Как сделать медиа интересными, а не просто полезными? Как сделать так, чтобы чтение свежего номера доставляло удовольствие? Это вопросы той журналистики, которая сейчас формируется.
- А рекламодатели-то у этого читательского удовольствия будут?
- Ну а почему нет? Хочешь, скажу, что будет происходить в ближайшее время с прессой? Процесс сокращения тиражей будет продолжаться, пока не определятся издания, способные работать в новой стилистике и, соответственно, более привлекательные для читателя. Как только это произойдет, аудитория, а как следствие, и рекламодатели, начнут смещаться в эту стороны. Какие-то из существующих сегодня изданий переживут эти изменения. Какие-то нет. Какой конкретно будет новая журналистика? Пока трудно сказать. Понятно, однако, что она в меньшей степени будет ориентироваться на новости, поскольку в стабильном обществе актуальность новостей ниже.

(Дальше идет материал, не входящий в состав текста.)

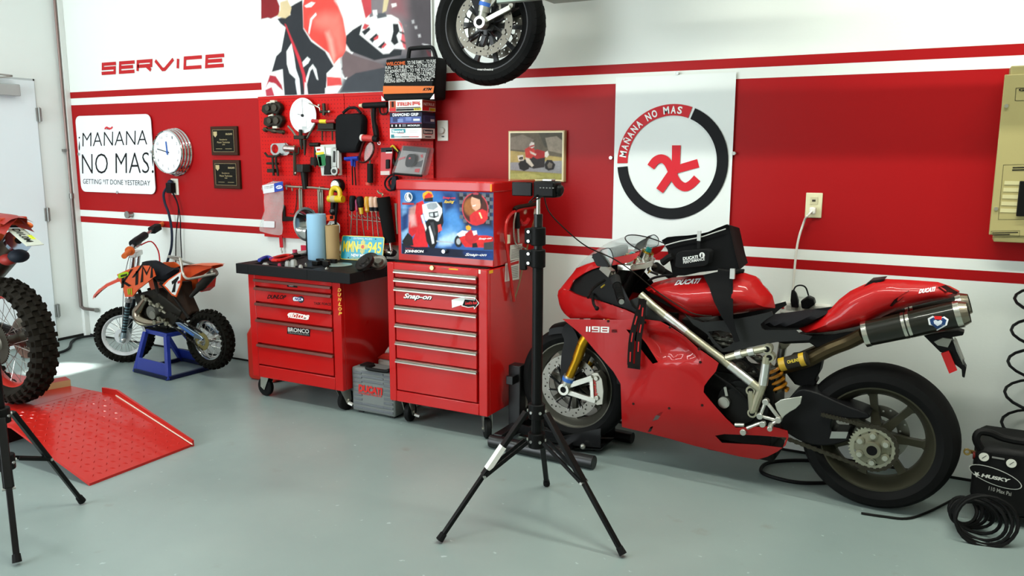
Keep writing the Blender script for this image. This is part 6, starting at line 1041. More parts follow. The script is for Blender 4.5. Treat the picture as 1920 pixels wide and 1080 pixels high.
# ---------------------------------------------------------------- red ramp lift with the big dirt bike at the left edge
t = thing('lift_table', 'red diamond-plate lift deck with a ramp sloping to the floor at the left', 'lift', (-4.6, -1.69, 0))
LR = '#a81e18/.33/0/.3'; YN, YF = -1.975, -1.405; HX, KX, LX = -4.11, -3.90, -3.33; DZ = .19
g = G(LR); g.box(-6.0, HX-.004, YN, YF, .15, DZ); g.out('deck', t, bev=.003)
g = G(LR); g.skin([[(x, YN, z-.012), (x, YF, z-.012), (x, YF, z), (x, YN, z)] for x, z in ((HX, DZ), (KX, DZ), (LX, .012))]); rp = g.out('ramp', t)
g = G(LR); g.skin([[(x, YF, z-.012), (x, YF+.012, z-.012), (x, YF+.012, z+h), (x, YF, z+h)] for x, z, h in ((-4.02, DZ, .028), (KX, DZ, .03), (LX+.005, .012, .02))]); g.out('side_lip', rp)
g = G('#d8c8b8/.5'); g.skin([[(x, YF-.006, z-.0), (x, YF-.001, z), (x, YF-.001, z+.004), (x, YF-.006, z+.004)] for x, z in ((KX, DZ), (LX+.01, .013))]); g.out('worn_edge', rp, label='pale worn paint along the lip')
g = G(LR); k = 0; sl = (.012-DZ)/(LX-KX); up = V((-sl, 0, 1)).normalized(); ex = V((1, 0, sl)).normalized()
for i in range(17):
    for j in range(15):
        s = (i+.5)/17; x = HX+.03+(LX-HX-.05)*s; y = YN+.03+(YF-YN-.06)*(j+.5)/15
        if x < KX: c, e1, u = V((x, y, DZ)), V((1, 0, 0)), V((0, 0, 1))
        else: c, e1, u = V((x, y, DZ+sl*(x-KX))), ex, up
        d = (e1+V((0, 1, 0))*(1 if (i+j) % 2 else -1)).normalized(); w = u.cross(d)
        g.add([c+d*.014, c+w*.004, c-d*.014, c-w*.004, c+u*.004], [(0, 1, 4), (1, 2, 4), (2, 3, 4), (3, 0, 4)])
stuff(g.out('tread_pattern', rp, smooth=0))
g = G('#2a1414/.6'); g.box(-5.9, HX-.1, YN+.06, YF-.06, 0, .15); g.box(HX-.02, HX+.02, YN, YF, .15, .172); g.out('base_frame', t)
x0, y0 = (-4.289,-1.566); x1, y1 = (-4.300,-1.407)
t = thing('wood_block', 'short wooden block with a red top on the lift deck beside the knobby tyre', 'block', ((x0+x1)/2, (y0+y1)/2, DZ))
a, b = V((x0-.06, y0-.03, DZ)), V((x1+.01, y1+.0, DZ)); u = (b-a).normalized(); w = V((-u.y, u.x, 0)); g = G('#b08e66/.6'); g.add([p+q for q in (V(), V((0, 0, .036))) for p in (a, b, b+w*.09, a+w*.09)], [(0, 1, 2, 3), (4, 5, 6, 7), (0, 1, 5, 4), (1, 2, 6, 5), (2, 3, 7, 6), (3, 0, 4, 7)]); g.out('wood', t); g = G('#9c2a22/.5'); g.add([p+V((0, 0, .0365)) for p in (a, b, b+w*.09, a+w*.09)], [(0, 1, 2, 3)]); g.out('painted_top', t)
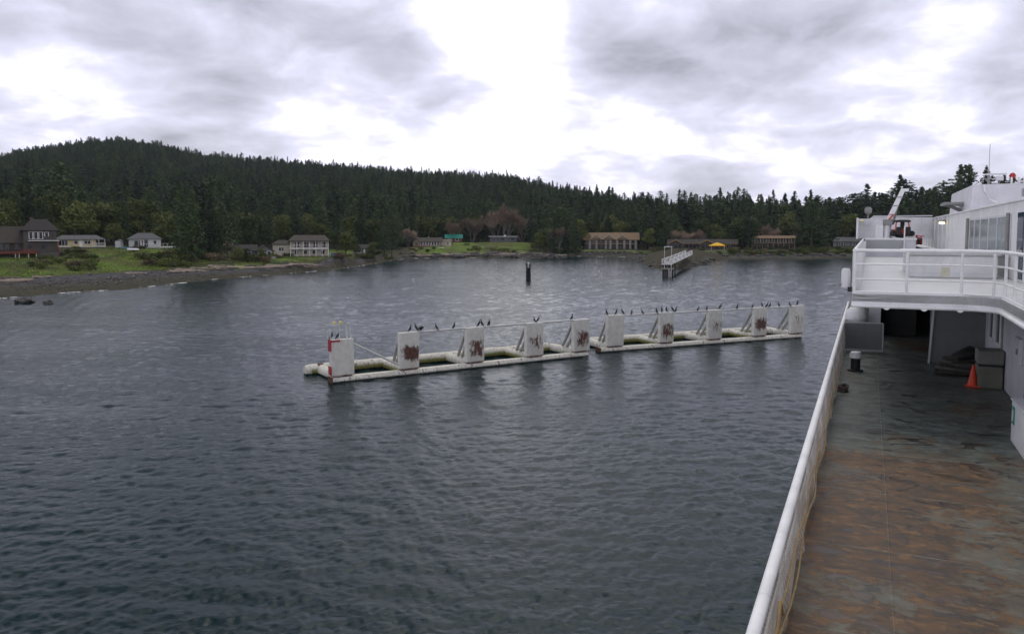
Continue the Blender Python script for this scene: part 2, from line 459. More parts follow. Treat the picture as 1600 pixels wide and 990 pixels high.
me.polygons.foreach_set('use_smooth', [True]*len(me.polygons))
t = NT('sea_water')
co1 = t.coord((1.0, 2.0, 1)); co2 = t.coord((1.0, 1.6, 1), (5, 3, 0))
w1 = t.noise(co1, 0.55, 4, 0.6, 0.4); w2 = t.noise(co2, 3.2, 6, 0.65, 0.5); w3 = t.noise(t.coord(), 0.035, 3, 0.5)
w4 = t.noise(t.coord((.5,1.4,1),(3,8,1)), .06, 5, .6, .5); gust = t.math('ADD', 0.42, t.math('ADD', t.math('MULTIPLY', w3, .6), t.math('MULTIPLY', t.ss(w4, .3, .7), .55)))
hgt = t.math('MULTIPLY', t.math('ADD', t.math('MULTIPLY', w1, 0.30), t.math('MULTIPLY', w2, 0.16)), gust)
t.bump(hgt, 1.0, 0.20)
t.b.inputs['IOR'].default_value = 1.333; t.b.inputs['Specular IOR Level'].default_value = 0.24
M_water = t.done(t.mix(w3, (0.002, 0.015, 0.019), (0.003, 0.022, 0.025)), 0.08)
me.materials.append(M_water)
water = bpy.data.objects.new('water', me); COL.objects.link(water); tag(water, kind='structure')
# ------------------------------------------------------------------ trees
def leaf_mat(name, dark, light, rough=0.75):
    t = NT(name); co = t.coord(); n = t.noise(co, 0.5, 4, 0.6); n2 = t.noise(co, 3.5, 2, 0.6)
    f = t.ss(t.math('ADD', t.math('ADD', t.math('MULTIPLY', n, 0.45), t.math('MULTIPLY', n2, 0.25)), t.math('MULTIPLY', t.rnd(), 0.75)), 0.30, 1.10)
    t.b.inputs['Specular IOR Level'].default_value = 0.25
    return t.done(t.mix(f, dark, light), rough)
M_fir = leaf_mat('fir_needles', (0.014, 0.030, 0.015), (0.058, 0.092, 0.032))
M_arb = leaf_mat('broad_leaves', (0.032, 0.050, 0.014), (0.125, 0.145, 0.038))
M_twig = leaf_mat('bare_twigs', (0.16, 0.115, 0.085), (0.34, 0.26, 0.195))
M_shrub = leaf_mat('shrub_leaves', (0.035, 0.052, 0.016), (0.12, 0.14, 0.035))
M_shrubb = leaf_mat('brown_shrub_twigs', (0.07, 0.052, 0.032), (0.17, 0.13, 0.075))
M_bark = plain('bark', (0.075, 0.058, 0.045), 0.9, 0.4, 3, 0.5, 0.05, rnd=True)
M_barkg = plain('pale_bark', (0.20, 0.18, 0.155), 0.9, 0.4, 3, 0.4, 0.05, rnd=True)

def clump_quads(C, size, rg, flat=0.5):      # C: (n,3) centres -> irregular leaf-clump quads facing every way
    n = len(C); a = rg.normal(size=(n,3)); a[:,2] *= flat; a /= np.linalg.norm(a, axis=1)[:,None]
    b = rg.normal(size=(n,3)); b -= (b*a).sum(1)[:,None]*a; b /= np.linalg.norm(b, axis=1)[:,None]
    s1 = size*rg.uniform(0.6, 1.3, (n,1)); s2 = size*rg.uniform(0.3, 0.8, (n,1))
    P = np.stack([C-a*s1, C-b*s2*rg.uniform(0.5,1.2,(n,1)), C+a*s1*rg.uniform(0.6,1.3,(n,1)), C+b*s2], 1)
    return P.reshape(-1,3)
def quads_mesh(name, P, mat):
    me = np_mesh(name, P, np.arange(len(P)).reshape(-1,4)); me.materials.append(mat); return me
def conifer_crown(seed, h=20.0, rad=3.6, start=0.14, shape=0.85, gappy=0.15):
    rg = np.random.default_rng(seed); C = []; z = start*h; top = h
    lean = rg.normal(0, 0.012, 2)
    while z < h*0.985:
        t_ = (z-start*h)/(h-start*h)
        env = rad*(1-t_)**shape*(0.55+0.45*min(1, t_*6+0.35))
        nb = int(rg.integers(5, 9)) if t_ < 0.85 else 4
        for k in range(nb):
            if rg.random() < gappy: continue
            th = rg.uniform(0, 2*math.pi); L = env*rg.uniform(0.6, 1.25)+0.15
            droop = rg.uniform(0.10, 0.34); m = max(2, int(L*2.3))
            for j in range(m):
                f = (j+0.6)/m; rr_ = L*f
                C.append((math.cos(th)*rr_+lean[0]*z+rg.normal(0,.10), math.sin(th)*rr_+lean[1]*z+rg.normal(0,.10), z-droop*rr_+0.10*rr_*f+rg.normal(0,0.12)))
                if rg.random() < 0.8:
                    sw = rg.normal(0, 0.20*L*f+0.08)
                    C.append((math.cos(th)*rr_-math.sin(th)*sw+lean[0]*z, math.sin(th)*rr_+math.cos(th)*sw+lean[1]*z, z-droop*rr_-abs(rg.normal(0,.18))))
        z += rg.uniform(0.45, 0.8)*(1 if t_ < 0.8 else 0.55)
    for q in range(7): C.append((lean[0]*h, lean[1]*h, h*0.96+q*0.14))
    C = np.array(C); out = np.hypot(C[:,0], C[:,1])
    return clump_quads(C, 0.46, rg, 0.35)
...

И больше на стилистику жизни, изменения трендов, подачу материала: Собственно, и сегодня уже есть издания, работающие в похожей модели. Тот же Esquire, например. Или - в определенной степени - Maxim. "Новое Время" Рафа Шакирова - безусловно издание нового типа. Они умеют сделать так, чтобы было интересно.
- The New Times, по-моему, оно называется.
- I'm sorry, sir! - сверкнул Яковлев глазами. - Вопрос в том, чтобы понять новые медийные запросы среднего класса, найти новый язык, который вызывает у читателя эмоциональную реакцию. Вот все знают, что в России есть средний класс, - заулыбался Яковлев,- правда, никто не знает, кто он и чего хочет. Вот два знакомых моих разговаривали, один из них говорит: что они никак не поймут, кто средний класс? Это же просто человек, которому нужен хороший пиджак, хорошая рубашка, красивая жена: Другой его перебивает: слушай, очень на тебя похоже!
- Отличный ряд ценностей: сперва пиджак, потом рубашка, потом уже жена.
- Такой уж средний класс, - Яковлев заржал, - такие интересы. То издание, которое найдет новый язык общения с читателем, - выиграет.
- А, традиционная проблема перелома веков, язык кончился. Я бывший филолог, обязан вспомнить Маяковского: "Улица корчилась безъязыкая, ей нечем кричать и разговаривать". Но ведь языковой кризис в позапрошлый раз кончился декабристами, а прошлый совсем ужасно - большевиками. Что, сейчас опять?
- Конечно, сейчас опять. Возникает абсолютно новый язык. Чтобы это понять, достаточно почитать блоги.
- У меня есть друг, банкир. Кроме того, что он специалист в своем деле, он еще разбирается в софте, потому что бывший программист, а еще в вине, а еще ходит на яхтах и тоже в них отлично понимает. Лучше любого журналиста. Чем его можно зацепить-то?
- Вот именно. В этом суть проблемы. В периоды быстрых изменений жизни, как тот, что продолжался в России последние 10-15 лет, существует информационный голод. В определенном смысле это рай для журналистов. Потому что читателю нужна простая, сытная информационная пища, приготовление которой не требует особого искусства. Когда же общество стабилизируется, как сейчас, то информационного голода больше нет, а есть, ну, скажем, информационный аппетит. Это значит - надо учиться вкусно готовить и хорошо сервировать стол. Нужно репортерство, нужны сюжеты, подача. По большому счету нужны новые модели. Их создание - очень профессионально интересная задача.
- Этим вы собираетесь заниматься?
- Да. Хотя необязательно для бумажной прессы. Меня больше интресует телевидение и Интернет.
- У бумажной прессы будущего нет?
- Я бы не стал ставить крест на бумаге. И не стал бы переоценивать Интернет. Рынок бумажных изданий будет существовать еще много лет. Да и в любом случае, бумага - всего лишь носитель. И сегодняшние проблемы российского медийного рынка не ограничиваются бумажной прессой. То, что будет происходить в ближайшие годы, - это становление новой медийной модели, которая повлияет и на рынок бумажной прессы, и на ТВ, и на Интернет.